Material supplied:
++++++++++++++++++++
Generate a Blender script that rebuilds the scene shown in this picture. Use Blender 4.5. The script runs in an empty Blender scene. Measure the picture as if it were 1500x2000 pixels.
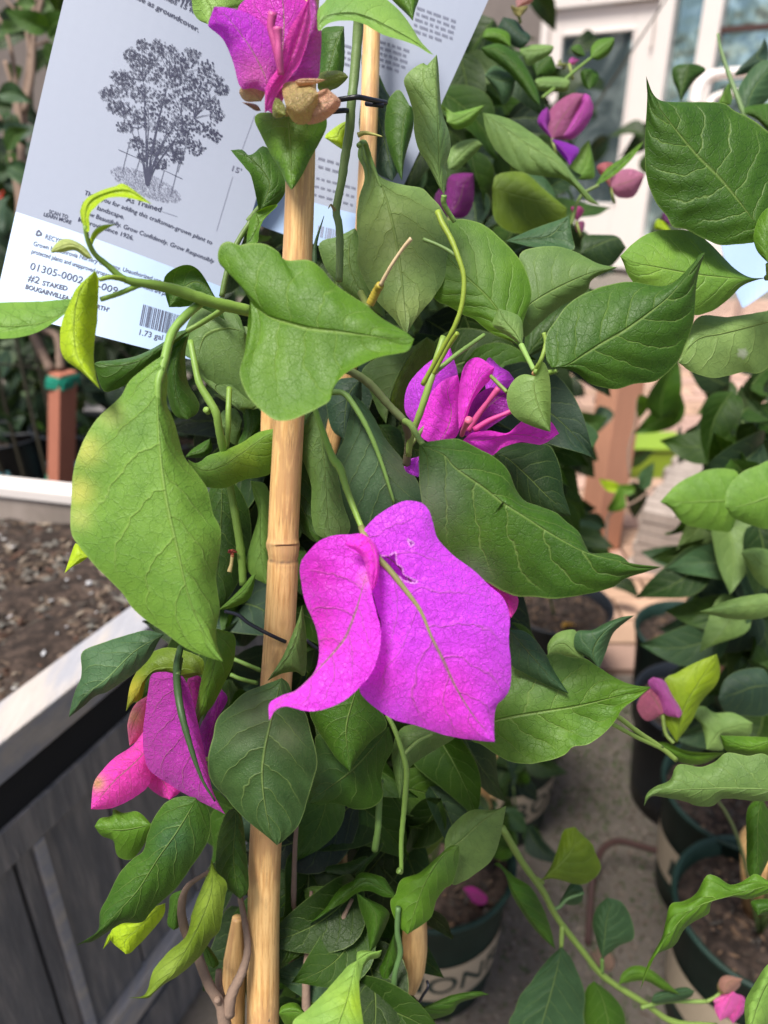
++++++++++++++++++++
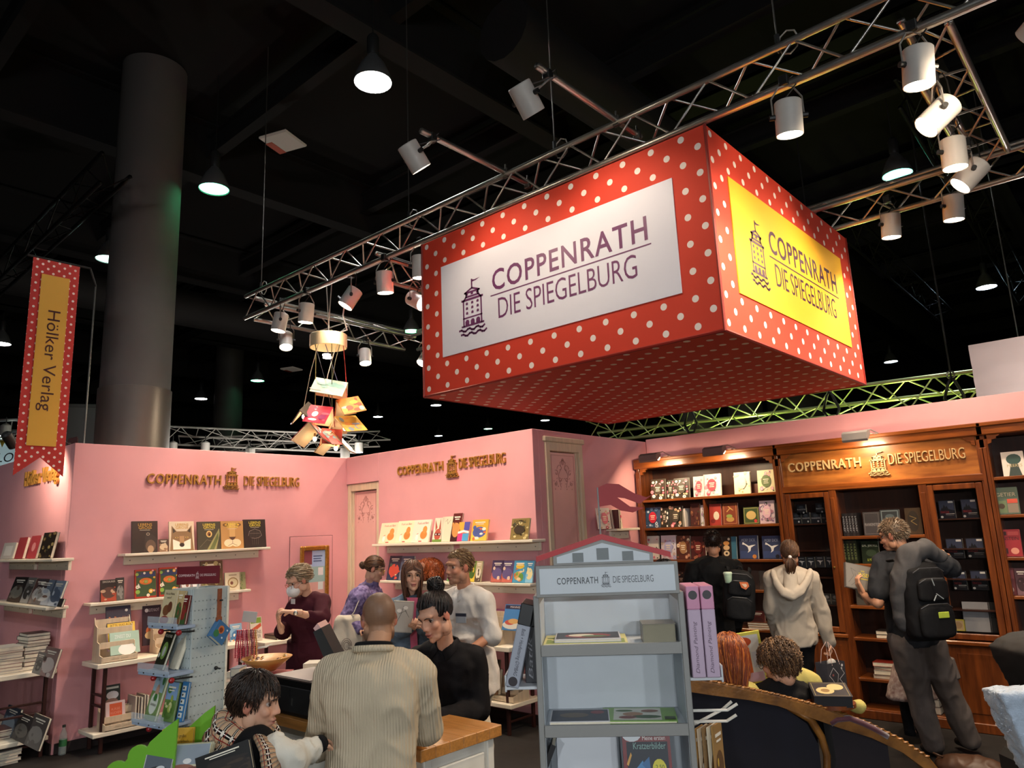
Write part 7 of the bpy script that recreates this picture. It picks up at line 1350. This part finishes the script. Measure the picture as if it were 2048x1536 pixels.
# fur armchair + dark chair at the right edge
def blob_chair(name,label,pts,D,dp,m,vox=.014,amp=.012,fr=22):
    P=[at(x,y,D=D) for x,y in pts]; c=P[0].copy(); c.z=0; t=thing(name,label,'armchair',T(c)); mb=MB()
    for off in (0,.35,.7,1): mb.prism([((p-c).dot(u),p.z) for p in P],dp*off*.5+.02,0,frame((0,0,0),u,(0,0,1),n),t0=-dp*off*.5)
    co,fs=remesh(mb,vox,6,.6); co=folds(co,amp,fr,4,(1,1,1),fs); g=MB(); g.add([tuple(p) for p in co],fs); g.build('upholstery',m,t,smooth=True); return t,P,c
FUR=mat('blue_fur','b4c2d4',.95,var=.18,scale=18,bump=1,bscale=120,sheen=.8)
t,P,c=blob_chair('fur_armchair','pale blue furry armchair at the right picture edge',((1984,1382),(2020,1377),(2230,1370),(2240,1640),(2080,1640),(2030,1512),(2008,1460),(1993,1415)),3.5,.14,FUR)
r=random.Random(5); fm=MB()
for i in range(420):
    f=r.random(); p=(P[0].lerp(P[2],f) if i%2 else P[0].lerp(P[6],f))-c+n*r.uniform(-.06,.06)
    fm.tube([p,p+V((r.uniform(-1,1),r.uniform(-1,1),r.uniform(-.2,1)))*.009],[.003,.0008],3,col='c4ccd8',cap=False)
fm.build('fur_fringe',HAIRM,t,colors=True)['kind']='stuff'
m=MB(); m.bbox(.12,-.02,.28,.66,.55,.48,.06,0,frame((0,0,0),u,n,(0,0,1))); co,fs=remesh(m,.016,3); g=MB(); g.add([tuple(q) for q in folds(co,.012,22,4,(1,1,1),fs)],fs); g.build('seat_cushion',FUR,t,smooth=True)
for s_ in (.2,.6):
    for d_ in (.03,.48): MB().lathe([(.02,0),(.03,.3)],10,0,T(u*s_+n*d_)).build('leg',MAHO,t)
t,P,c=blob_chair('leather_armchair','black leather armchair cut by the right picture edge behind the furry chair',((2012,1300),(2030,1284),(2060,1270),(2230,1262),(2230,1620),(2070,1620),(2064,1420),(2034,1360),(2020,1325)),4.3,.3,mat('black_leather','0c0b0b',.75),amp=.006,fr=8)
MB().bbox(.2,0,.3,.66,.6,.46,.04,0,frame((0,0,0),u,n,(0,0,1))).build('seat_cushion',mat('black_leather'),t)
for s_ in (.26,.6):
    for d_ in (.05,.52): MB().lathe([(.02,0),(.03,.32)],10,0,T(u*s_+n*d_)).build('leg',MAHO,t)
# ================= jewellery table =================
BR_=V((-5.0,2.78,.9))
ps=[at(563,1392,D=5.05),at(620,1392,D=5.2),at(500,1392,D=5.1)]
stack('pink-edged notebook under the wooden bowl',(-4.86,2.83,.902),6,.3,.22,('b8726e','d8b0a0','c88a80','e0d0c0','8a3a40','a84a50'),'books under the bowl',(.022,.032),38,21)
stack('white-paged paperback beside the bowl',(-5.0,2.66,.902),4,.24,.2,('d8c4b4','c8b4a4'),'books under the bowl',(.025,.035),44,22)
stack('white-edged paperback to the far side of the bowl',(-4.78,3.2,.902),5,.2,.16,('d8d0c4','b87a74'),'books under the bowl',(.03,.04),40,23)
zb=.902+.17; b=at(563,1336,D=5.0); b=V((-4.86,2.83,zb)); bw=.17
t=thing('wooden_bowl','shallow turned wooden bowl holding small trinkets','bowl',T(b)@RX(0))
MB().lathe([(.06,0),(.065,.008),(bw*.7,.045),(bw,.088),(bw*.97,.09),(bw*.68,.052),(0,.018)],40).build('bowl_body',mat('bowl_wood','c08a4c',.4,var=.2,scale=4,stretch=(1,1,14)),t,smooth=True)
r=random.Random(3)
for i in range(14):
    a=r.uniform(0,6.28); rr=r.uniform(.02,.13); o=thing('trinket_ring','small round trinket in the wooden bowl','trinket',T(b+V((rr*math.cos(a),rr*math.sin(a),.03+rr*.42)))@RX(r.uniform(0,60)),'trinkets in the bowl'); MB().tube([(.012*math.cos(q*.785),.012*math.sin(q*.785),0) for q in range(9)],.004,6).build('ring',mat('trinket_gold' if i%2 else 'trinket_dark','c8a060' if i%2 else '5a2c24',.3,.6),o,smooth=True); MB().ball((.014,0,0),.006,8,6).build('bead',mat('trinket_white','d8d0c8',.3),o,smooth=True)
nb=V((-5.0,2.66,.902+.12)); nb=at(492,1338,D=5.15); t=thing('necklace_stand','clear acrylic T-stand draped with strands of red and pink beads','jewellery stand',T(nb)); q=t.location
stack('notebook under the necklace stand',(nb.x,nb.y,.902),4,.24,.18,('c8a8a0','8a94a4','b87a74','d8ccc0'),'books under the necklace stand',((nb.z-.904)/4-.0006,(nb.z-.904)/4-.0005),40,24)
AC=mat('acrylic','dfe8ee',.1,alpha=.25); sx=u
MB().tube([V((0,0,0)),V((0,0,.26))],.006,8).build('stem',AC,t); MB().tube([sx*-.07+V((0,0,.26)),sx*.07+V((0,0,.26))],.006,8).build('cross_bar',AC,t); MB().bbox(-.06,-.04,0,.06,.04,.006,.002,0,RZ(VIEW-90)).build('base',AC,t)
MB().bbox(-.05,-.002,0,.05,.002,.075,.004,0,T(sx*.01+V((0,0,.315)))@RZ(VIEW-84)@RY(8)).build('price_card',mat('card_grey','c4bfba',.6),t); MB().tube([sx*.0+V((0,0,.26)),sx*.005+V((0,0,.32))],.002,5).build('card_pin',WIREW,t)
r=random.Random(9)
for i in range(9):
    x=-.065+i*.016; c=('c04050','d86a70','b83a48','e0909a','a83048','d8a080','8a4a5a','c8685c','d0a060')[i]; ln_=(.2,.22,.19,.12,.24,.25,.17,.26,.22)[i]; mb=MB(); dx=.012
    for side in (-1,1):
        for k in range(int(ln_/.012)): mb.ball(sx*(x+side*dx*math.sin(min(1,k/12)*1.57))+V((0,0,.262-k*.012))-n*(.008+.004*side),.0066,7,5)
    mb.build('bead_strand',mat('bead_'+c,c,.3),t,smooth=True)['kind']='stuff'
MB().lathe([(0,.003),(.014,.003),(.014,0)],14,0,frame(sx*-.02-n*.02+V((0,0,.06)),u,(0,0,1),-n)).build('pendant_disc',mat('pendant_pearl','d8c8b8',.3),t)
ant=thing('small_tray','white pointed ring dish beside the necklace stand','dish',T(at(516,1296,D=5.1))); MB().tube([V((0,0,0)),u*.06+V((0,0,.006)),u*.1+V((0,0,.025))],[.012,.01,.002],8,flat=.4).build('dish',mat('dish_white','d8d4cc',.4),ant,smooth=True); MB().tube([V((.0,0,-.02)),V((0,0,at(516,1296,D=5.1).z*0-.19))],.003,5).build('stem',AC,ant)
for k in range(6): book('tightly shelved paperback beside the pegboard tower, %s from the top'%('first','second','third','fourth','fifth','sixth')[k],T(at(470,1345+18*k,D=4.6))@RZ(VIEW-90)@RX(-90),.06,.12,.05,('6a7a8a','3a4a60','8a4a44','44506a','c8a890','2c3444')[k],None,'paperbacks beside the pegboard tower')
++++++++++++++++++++
Exercise aim:
Extract all lines from the data in which "were" is found.

Output of the task:
Generate a Blender script that rebuilds the scene shown in this picture. Use Blender 4.5. The script runs in an empty Blender scene. Measure the picture as if it were 1500x2000 pixels.
Write part 7 of the bpy script that recreates this picture. It picks up at line 1350. This part finishes the script. Measure the picture as if it were 2048x1536 pixels.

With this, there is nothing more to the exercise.